Senegal's new prime minister criticizes French military presence in the West African country

DAKAR, Senegal (AP) — Senegal's new prime minister, who was freed from jail weeks before the presidential election earlier this year and propelled his party to victory, has criticized the French military presence in the West African country.

Ousmane Sonko also criticized efforts by France and the West to promote values that he said didn't fit with those held by Senegal and other African countries, including LGBTQ rights and monogamy. Polygamy is widely practiced in Senegal.

Sonko was speaking late Thursday at an event held jointly with the French far-left politician Jean-Luc Mélenchon in the capital, Dakar.

Sonko is known for his criticism of interference by France, which is Senegal's former colonial ruler. His fiery views in a region where other neighbors have already taken steps to cut ties with France helped his chosen candidate Bassirou Diomaye Faye win the presidential election in March.

“I want to reiterate Senegal’s desire for self-determination, which is incompatible with the long-term presence of foreign military bases in Senegal,” Sonko said.

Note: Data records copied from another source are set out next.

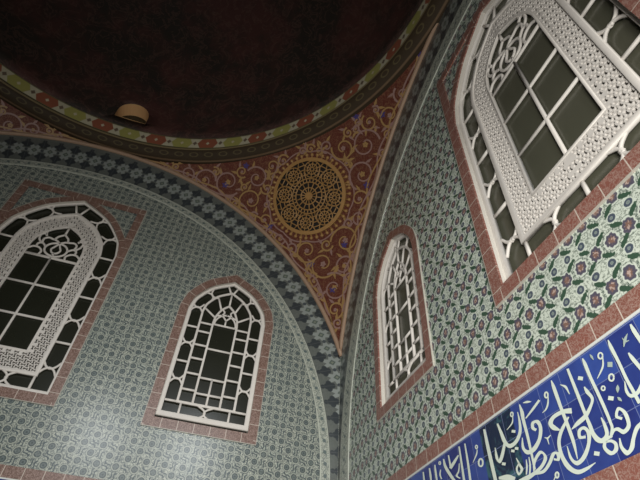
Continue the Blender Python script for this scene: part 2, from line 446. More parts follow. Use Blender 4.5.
# ------------------------------------------------------------------ the plan
C = S / 2
WA = Matrix.Translation((0, 0, EYE))                                        # left wall frame: X to the right (corner at 0), Y into the wall, Z up
WB = Matrix.Translation((0, 0, EYE)) @ Matrix.Rotation(-PI / 2, 4, 'Z')     # right wall frame: X away from the corner
ARC = ((0.387, 0.798), (0.414, 0.7895))                                     # rib arcs of the two walls: height of centre, radius
BORD = ((0.335, 0.736, 0.019), (0.360, 0.739, 0.016))                      # narrow border: height of centre, radius, set-in from the corner
FLOOR = -EYE / U
ZT = 1.25
TEMPL = catmull([(1, 0), (0.95, 0.2), (0.887, 0.345), (0.66, 0.62), (0.437, 0.79), (0, 1)], 4)
def outline(hw, zb, zs, za, k=1.0):
    """pointed window outline, counter-clockwise from the bottom left (plan units times k)"""
    r = [(-hw, zb), (hw, zb)] + [(hw * a, zs + (za - zs) * b) for a, b in TEMPL]
    r += [(-hw * a, zs + (za - zs) * b) for a, b in reversed(TEMPL[:-1])]
    return [(x * U * k, z * U * k) for x, z in r]
def inside(poly, x, z):
    c = False; j = len(poly) - 1
    for i in range(len(poly)):
        (xi, zi), (xj, zj) = poly[i], poly[j]
        if (zi > z) != (zj > z) and x < (xj - xi) * (z - zi) / (zj - zi) + xi: c = not c
        j = i
    return c
WIN = {'A': ((-0.7535, 1.0, 0.0), (-0.305, 1.0, 0.0)), 'B': ((0.7760, 1.055, -0.0380), (0.3275, 0.925, 0.0245))}   # centre, size, lift of each window
LARGE = dict(hw=0.1425, zb=0.4145, zs=0.79, za=0.954)
SMALL = dict(hw=0.0985, zb=0.4095, zs=0.69, za=0.802)

# ------------------------------------------------------------------ room shell
def wall(name, frame, x0, x1, wins, mat, label):
    outl = [[(x0 * U, FLOOR * U), (x1 * U, FLOOR * U), (x1 * U, ZT * U), (x0 * U, ZT * U)]]
    for kind, (cx, k, dz) in wins:
        d = LARGE if kind == 'L' else SMALL
        outl.append([(x * k + cx * U, z * k + dz * U) for x, z in outline(**d)])
    o = fill2d(name, outl, mat, None, frame, 0.0, 0.0)
    return tag(o, label, 'wall', kind='structure')
wall('wall_left', WA, -S, 0, [('L', WIN['A'][0]), ('S', WIN['A'][1])], MT['disc'], 'left wall of pale glazed tiles dotted with staggered dark discs')
wall('wall_right', WB, 0, S, [('L', WIN['B'][0]), ('S', WIN['B'][1])], MT['flower'], 'right wall of white glazed tiles with red flowers and green leaves')
def quad(name, pts, mat, label, cat):
    return tag(mesh(name, [Vector(p) * U + Vector((0, 0, EYE)) for p in pts], [(0, 1, 2, 3)], mat), label, cat, kind='structure')
quad('wall_back', [(-S, -S, FLOOR), (0, -S, FLOOR), (0, -S, ZT), (-S, -S, ZT)], MT['flower'], 'tiled wall behind the viewer, facing the left wall', 'wall')
quad('wall_side', [(-S, -S, FLOOR), (-S, -S, ZT), (-S, 0, ZT), (-S, 0, FLOOR)], MT['disc'], 'tiled wall facing the right wall, outside the picture', 'wall')
quad('floor', [(-S, -S, FLOOR), (-S, 0, FLOOR), (0, 0, FLOOR), (0, -S, FLOOR)], MT['floor'], 'carpeted floor of the domed room', 'floor')

# ------------------------------------------------------------------ pendentives
def arc_pt(wl, k):
    cz, R = ARC[wl]; a = math.asin(C / R) * (1 - k)
    return C - R * math.sin(a), cz + R * math.cos(a)
def pend_pt(k, s, sx=1, sy=1):
    hA, zA = arc_pt(0, k); hB, zB = arc_pt(1, k)
    ax, ay, bx, by = C - hA, C, C, C - hB
    tA, tB = math.atan2(ay, ax), math.atan2(by, bx); rA, rB = math.hypot(ax, ay), math.hypot(bx, by)
    t = tA + (tB - tA) * s; r = rA + (rB - rA) * s; z = zA + (zB - zA) * s
    return Vector(((-C + sx * r * math.cos(t)) * U, (-C + sy * r * math.sin(t)) * U, z * U + EYE))
NK, NS = 28, 28
PEND = {}
for sx, sy, where in ((1, 1, 'in the corner between the two tiled walls'), (-1, 1, 'at the far left end of the left wall'), (1, -1, 'at the near end of the right wall'), (-1, -1, 'behind the viewer')):
    V = [pend_pt(i / NK, j / NS, sx, sy) for i in range(NK + 1) for j in range(NS + 1)]
    n0 = len(V); F = []
    for i in range(NK):
        for j in range(NS):
            a = i * (NS + 1) + j; q = (a, a + 1, a + NS + 2, a + NS + 1)
            F.append(q if sx * sy > 0 else q[::-1])
    o = mesh('pendentive', V, F, MT['pend'], smooth=True)
    PEND[(sx, sy)] = (o, V, F)
    tag(o, 'curved dark red pendentive painted with gold scrolls ' + where, 'pendentive', 'dark red pendentives under the dome', 'structure')

# ribs that edge the pendentives, one along each arch
for wl, frame, sg, nm in ((0, WA, -1, 'left'), (1, WB, 1, 'right')):
    P = []
    for i in range(97):
        k = i / 48
        h, z = arc_pt(wl, k) if k <= 1 else arc_pt(wl, 2 - k)
        if k > 1: h = S - h
        P.append((sg * h * U, -0.012, z * U))
    V, F = [], []; tube(V, F, P, 0.019, 10)
    o = mesh('trim_%d' % (wl + 1), V, F, MT['rib'], None, frame, True)
    tag(o, 'thin pinkish ochre moulding arching over the %s wall' % nm, 'moulding', kind='structure')

# ------------------------------------------------------------------ dome: cornice, painted band, shell, lunette
def lathe(name, prof, mat, z_uv=False, n=128, smooth=True):
    V, F, uv = [], [], []; L = [0.0]
    for a, b in zip(prof[:-1], prof[1:]): L.append(L[-1] + math.dist(a, b))
    for i in range(n + 1):
        t = 2 * PI * i / n
        for (r, z), l in zip(prof, L):
            V.append(((-C + r * math.cos(t)) * U, (-C + r * math.sin(t)) * U, z * U + EYE)); uv.append((t * 0.73 * U, l * U if not z_uv else l / L[-1]))
    m_ = len(prof)
    for i in range(n):
        for j in range(m_ - 1): F.append((i * m_ + j, i * m_ + j + 1, (i + 1) * m_ + j + 1, (i + 1) * m_ + j))
    return mesh(name, V, F, mat, smooth=smooth, uv=uv)
prof = [(0.762, 1.193)] + [(0.738 - 0.016 * math.sin(a) + 0.012 * math.cos(a), 1.208 - 0.016 * math.cos(a)) for a in [PI * i / 9 for i in range(10)]] + [(0.722, 1.2265)]
o = lathe('trim_3', prof, MT['cornice'], True); tag(o, 'dark carved ring moulding with gilt edge at the foot of the dome', 'moulding', kind='structure')
o = lathe('dome_band', [(0.722, 1.2265), (0.7205, 1.248), (0.719, 1.2775)], MT['band']); tag(o, 'painted ring of green, red and white lozenges below the dark dome', 'painted band', kind='structure')
DZ = 1.2775; DR = 0.719
n, m_ = 96, 24; V = []; F = []
for i in range(n):
    for j in range(m_):
        t = 2 * PI * i / n; e = PI / 2 * j / m_
        V.append(((-C + DR * math.cos(e) * math.cos(t)) * U, (-C + DR * math.cos(e) * math.sin(t)) * U, (DZ + DR * 0.96 * math.sin(e)) * U + EYE))
V.append((-C * U, -C * U, (DZ + DR * 0.96) * U + EYE))
for i in range(n):
    k = (i + 1) % n
    for j in range(m_ - 1): F.append((i * m_ + j, i * m_ + j + 1, k * m_ + j + 1, k * m_ + j))
    F.append((i * m_ + m_ - 1, len(V) - 1, k * m_ + m_ - 1))
dome = mesh('ceiling', V, F, MT['dome'], smooth=True); tag(dome, 'dark painted dome high above the tiled walls', 'dome', kind='structure')
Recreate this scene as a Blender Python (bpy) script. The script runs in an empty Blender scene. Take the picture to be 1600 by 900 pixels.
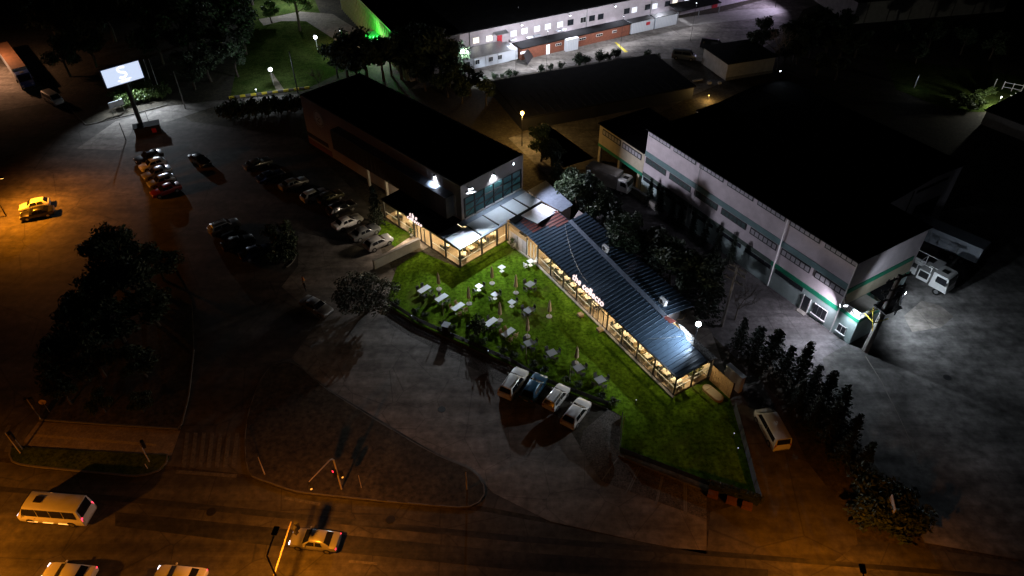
import bpy, bmesh, math, random
from mathutils import Vector, Matrix
random.seed(7)
SC = bpy.context.scene
COL = SC.collection
R = math.radians

# ------------------------------------------------------------------ camera
CAM_H, PITCH, FPX = 60.0, R(40.5), 1100.0
cd = bpy.data.cameras.new("camera")
cd.sensor_width = 36.0
cd.lens = 36.0 * FPX / 1600.0
cd.clip_start, cd.clip_end = 0.5, 3000.0
cam = bpy.data.objects.new("camera", cd)
COL.objects.link(cam)
cam.location = (0, 0, CAM_H)
cam.rotation_euler = (R(90) - PITCH, 0, 0)
SC.camera = cam

# ------------------------------------------------------------------ night sky, moonlight, exposure
W = bpy.data.worlds.new("World")
SC.world = W
W.use_nodes = True
nt = W.node_tree
bg = nt.nodes["Background"]
sky = nt.nodes.new("ShaderNodeTexSky")
sky.sky_type = 'NISHITA'
sky.sun_disc = False
sky.sun_elevation = R(-7.0)
sky.sun_rotation = R(200)
nt.links.new(sky.outputs[0], bg.inputs[0])
bg.inputs[1].default_value = 0.06
sd = bpy.data.lights.new("moonlight", 'SUN')
sd.energy = 0.004
sd.angle = R(0.5)
sd.color = (0.75, 0.85, 1.0)
so = bpy.data.objects.new("moonlight", sd)
COL.objects.link(so)
so.rotation_euler = (R(50), 0, R(20))
SC.view_settings.view_transform = 'Standard'
SC.view_settings.look = 'None'
SC.view_settings.exposure = 0.0
SC.view_settings.gamma = 1.0
SC.cycles.max_bounces = 6
SC.cycles.diffuse_bounces = 3
SC.cycles.glossy_bounces = 3
SC.cycles.transparent_max_bounces = 12
SC.cycles.sample_clamp_indirect = 3.0
SC.cycles.use_denoising = True

# ------------------------------------------------------------------ survey: point of the photograph -> point in the place
SP, CP = math.sin(PITCH), math.cos(PITCH)
def G(px, py, z=0.0):
    u, v = (px - 800) / FPX, (py - 450) / FPX
    t = (z - CAM_H) / (-SP - CP * v)
    return Vector((u * t, (CP - SP * v) * t))
def G3(px, py, z=0.0):
    g = G(px, py, z)
    return Vector((g.x, g.y, z))
def height_at(xy, py):
    best = (1e9, 0)
    for i in range(0, 1600):
        z = i * .02
        zc = CP * xy[1] - SP * (z - CAM_H)
        yc = -(SP * xy[1] + CP * (z - CAM_H))
        best = min(best, (abs(450 + FPX * yc / zc - py), z))
    return best[1]

# ------------------------------------------------------------------ materials
MATS = {}
def mat(name, col, rough=.7, metal=0., n=None, bump=0., emit=None, es=0., spec=None, coat=0., n2=None):
    """procedural surface: base colour broken by noise n=(scale, amount) and n2, fine relief by bump"""
    if name in MATS:
        return MATS[name]
    m = bpy.data.materials.new(name)
    m.use_nodes = True
    t = m.node_tree
    b = t.nodes["Principled BSDF"]
    b.inputs["Base Color"].default_value = (*col, 1)
    b.inputs["Roughness"].default_value = rough
    b.inputs["Metallic"].default_value = metal
    if spec is not None:
        b.inputs["Specular IOR Level"].default_value = spec
    if coat:
        b.inputs["Coat Weight"].default_value = coat
        b.inputs["Coat Roughness"].default_value = .08
    if emit:
        b.inputs["Emission Color"].default_value = (*emit, 1)
        b.inputs["Emission Strength"].default_value = es
    if n or bump:
        tc = t.nodes.new("ShaderNodeTexCoord")
        cur = None
        for k, q in enumerate((n, n2)):
            if not q:
                continue
            nz = t.nodes.new("ShaderNodeTexNoise")
            nz.inputs["Scale"].default_value = q[0]
            nz.inputs["Detail"].default_value = 6
            nz.inputs["Roughness"].default_value = .65
            t.links.new(tc.outputs["Object"], nz.inputs["Vector"])
            mr = t.nodes.new("ShaderNodeMapRange")
            mr.inputs[1].default_value, mr.inputs[2].default_value = .3, .7
            mr.inputs[3].default_value, mr.inputs[4].default_value = 1 - q[1], 1 + q[1]
            t.links.new(nz.outputs["Fac"], mr.inputs[0])
            mx = t.nodes.new("ShaderNodeMix")
            mx.data_type = 'RGBA'
            mx.blend_type = 'MULTIPLY'
            mx.inputs[0].default_value = 1
            if cur is None:
                mx.inputs[6].default_value = (*col, 1)
            else:
                t.links.new(cur, mx.inputs[6])
            t.links.new(mr.outputs[0], mx.inputs[7])
            cur = mx.outputs[2]
        if cur is not None:
            t.links.new(cur, b.inputs["Base Color"])
        if bump:
            nb = t.nodes.new("ShaderNodeTexNoise")
            nb.inputs["Scale"].default_value = bump
            nb.inputs["Detail"].default_value = 4
            t.links.new(tc.outputs["Object"], nb.inputs["Vector"])
            bp = t.nodes.new("ShaderNodeBump")
            bp.inputs["Strength"].default_value = .35
            bp.inputs["Distance"].default_value = .05
            t.links.new(nb.outputs["Fac"], bp.inputs["Height"])
            t.links.new(bp.outputs[0], b.inputs["Normal"])
    MATS[name] = m
    return m

def ground_mat(name, col, col2, scale, crack=0., streak=None, rough=.85, bump=3.0, grain=.35, spec=.25, worn=None):
    """worn ground: two colours mixed by large patches, fine grain, dark cracks and long wheel streaks"""
    m = bpy.data.materials.new(name)
    m.use_nodes = True
    t = m.node_tree
    L = t.links.new
    N = t.nodes.new
    b = t.nodes["Principled BSDF"]
    b.inputs["Roughness"].default_value = rough
    b.inputs["Specular IOR Level"].default_value = spec
    tc = N("ShaderNodeTexCoord")
    def noise(s, d=6, vec=None):
        z = N("ShaderNodeTexNoise")
        z.inputs["Scale"].default_value = s
        z.inputs["Detail"].default_value = d
        z.inputs["Roughness"].default_value = .62
        L(vec or tc.outputs["Object"], z.inputs["Vector"])
        return z.outputs["Fac"]
    def rng(x, a, c, lo, hi):
        z = N("ShaderNodeMapRange")
        z.inputs[1].default_value, z.inputs[2].default_value = a, c
        z.inputs[3].default_value, z.inputs[4].default_value = lo, hi
        L(x, z.inputs[0])
        return z.outputs[0]
    mx = N("ShaderNodeMix")
    mx.data_type = 'RGBA'
    L(rng(noise(scale), .35, .65, 0, 1), mx.inputs[0])
    mx.inputs[6].default_value = (*col, 1)
    mx.inputs[7].default_value = (*col2, 1)
    cur = mx.outputs[2]
    def mul(cur, f):
        z = N("ShaderNodeMix")
        z.data_type = 'RGBA'
        z.blend_type = 'MULTIPLY'
        z.inputs[0].default_value = 1
        L(cur, z.inputs[6])
        L(f, z.inputs[7])
        return z.outputs[2]
    cur = mul(cur, rng(noise(scale * 14, 5), .3, .7, 1 - grain, 1 + grain))
    cur = mul(cur, rng(noise(scale * 4, 4), .3, .7, .8, 1.2))
    if streak:
        mp = N("ShaderNodeMapping")
        mp.inputs["Rotation"].default_value = (0, 0, -streak[0])
        mp.inputs["Scale"].default_value = (streak[1], streak[2], 1)
        L(tc.outputs["Object"], mp.inputs["Vector"])
        cur = mul(cur, rng(noise(1.0, 5, mp.outputs[0]), .35, .65, .62, 1.3))
    if worn:
        w2 = N("ShaderNodeMix")
        w2.data_type = 'RGBA'
        L(rng(noise(worn[0], 5), worn[1], worn[1] + .12, 0, .75), w2.inputs[0])
        L(cur, w2.inputs[6])
        w2.inputs[7].default_value = (*worn[2], 1)
        cur = w2.outputs[2]
    if crack:
        v = N("ShaderNodeTexVoronoi")
        v.feature = 'DISTANCE_TO_EDGE'
        v.inputs["Scale"].default_value = crack
        L(tc.outputs["Object"], v.inputs["Vector"])
        cur = mul(cur, rng(v.outputs["Distance"], 0, .012, .6, 1))
    L(cur, b.inputs["Base Color"])
    bp = N("ShaderNodeBump")
    bp.inputs["Strength"].default_value = .4
    bp.inputs["Distance"].default_value = .04
    L(noise(bump, 5), bp.inputs["Height"])
    L(bp.outputs[0], b.inputs["Normal"])
    MATS[name] = m
    return m

def glass_mat(name, tint, gloss=.12):
    m = bpy.data.materials.new(name)
    m.use_nodes = True
    t = m.node_tree
    t.nodes.remove(t.nodes["Principled BSDF"])
    o = t.nodes["Material Output"]
    tr = t.nodes.new("ShaderNodeBsdfTransparent")
    tr.inputs[0].default_value = (*tint, 1)
    gl = t.nodes.new("ShaderNodeBsdfGlossy")
    gl.inputs["Roughness"].default_value = .03
    mx = t.nodes.new("ShaderNodeMixShader")
    mx.inputs[0].default_value = gloss
    t.links.new(tr.outputs[0], mx.inputs[1])
    t.links.new(gl.outputs[0], mx.inputs[2])
    t.links.new(mx.outputs[0], o.inputs[0])
    MATS[name] = m
    return m

M_ASPH = ground_mat("asphalt", (.060, .056, .052), (.085, .078, .07), .09, crack=.16, streak=(R(-4.7), .02, .5))
M_ASPHD = ground_mat("asphalt_dark", (.028, .028, .03), (.045, .043, .042), .12, streak=(R(-4.7), .02, .8))
M_LOT = ground_mat("lot_asphalt", (.066, .060, .056), (.10, .09, .082), .07, crack=.12, streak=(R(-30), .05, .3))
M_CONC = ground_mat("concrete_ground", (.155, .138, .125), (.205, .185, .17), .08, crack=.22, streak=(R(-35), .06, .45), worn=(.10, .60, (.10, .088, .078)))
M_YARD = ground_mat("yard_dirt", (.065, .063, .062), (.21, .20, .195), .06, crack=.0, streak=(R(50), .06, .5), grain=.5)
M_LANE = ground_mat("lane_concrete", (.075, .07, .075), (.12, .115, .12), .12, crack=.2, streak=(R(-58), .04, .5))
M_DIRT = ground_mat("bare_earth", (.035, .03, .022), (.06, .05, .035), .15, grain=.6)
M_LAWN = ground_mat("lawn_turf", (.044, .094, .006), (.075, .132, .010), .16, grain=.6, bump=9, rough=1.0, spec=0, streak=(R(45), .5, .12), worn=(.12, .56, (.07, .075, .02)))
M_GRASS = ground_mat("rough_turf", (.03, .052, .012), (.07, .09, .025), .25, grain=.6, bump=7, rough=.95, spec=0)
M_PAVE = ground_mat("grass_paver", (.07, .062, .055), (.12, .105, .095), .4, grain=.7, bump=12)
M_WALK = ground_mat("path_paving", (.20, .165, .13), (.28, .23, .185), .3, grain=.3)
M_KERB = mat("kerb_stone", (.13, .12, .11), .85, n=(2, .3), bump=10)
M_BLACK = mat("black_steel", (.018, .018, .02), .45, n=(4, .2))
M_DARK = mat("dark_cladding", (.009, .009, .010), .6, n=(1.5, .25))
M_ROOFBLK = mat("bitumen_roof", (.010, .010, .011), .95, spec=.06, n=(.6, .4), bump=6)
M_GREYW = mat("grey_facade", (.26, .225, .225), .75, n=(.6, .12), bump=12)
M_WHITE = mat("white_render", (.50, .445, .48), .8, n=(.7, .14), n2=(7, .06), bump=9)
M_WHITEP = mat("white_panel", (.55, .58, .64), .42, n=(1.0, .06))
M_PANEL = mat("awning_fabric", (.50, .54, .60), .6, n=(1.2, .07))
M_STEELW = mat("white_steel", (.75, .75, .76), .4, n=(3, .06))
M_ZINC = mat("zinc_sheet", (.22, .26, .34), .38, .45, n=(2, .2))
M_ROOF = mat("blue_roof_sheet", (.055, .086, .13), .30, .25, n=(1.2, .18), n2=(9, .08))
M_ROOFR = mat("red_roof_sheet", (.15, .045, .04), .45, .1, n=(3, .35))
M_STEEL = mat("galvanised_steel", (.34, .35, .36), .45, .6, n=(5, .2))
M_POLEP = mat("painted_pole", (.42, .36, .32), .5, n=(4, .15))
M_CONCP = mat("pole_concrete", (.16, .15, .14), .85, n=(3, .25), bump=14)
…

He said the desire to question the presence of French and other foreign forces didn't undermine existing defense treaties that Senegal has signed with those countries. France has about 350 troops in Senegal.

While Sonko warned that promoting LGBTQ rights could cause conflict between Senegal and France, Mélenchon responded that he had introduced legislation permitting same-sex marriage in France.

“I thought that this freedom to love anyone had to be open to all that wanted to enjoy it,” the French politician said.

Senegal is considered a pillar of stability in a region that has experienced a wave of coups in recent years, and Sonko’s remarks are likely to draw attention from Western allies.

Following coups in Mali, Burkina Faso and Niger, all three nations have expelled French troops and turned to Russia instead for help fighting yearslong insurgencies there. The three nations also formed their own alliance of Sahel states, causing a split within the Economic Community of West African States, or ECOWAS.

Sonko, whose party has said ECOWAS needs to be reformed, reiterated criticism of the regional bloc for allowing the divisions to grow.

“We will not abandon our brothers in the Sahel and will do everything necessary to strengthen our ties,” he said.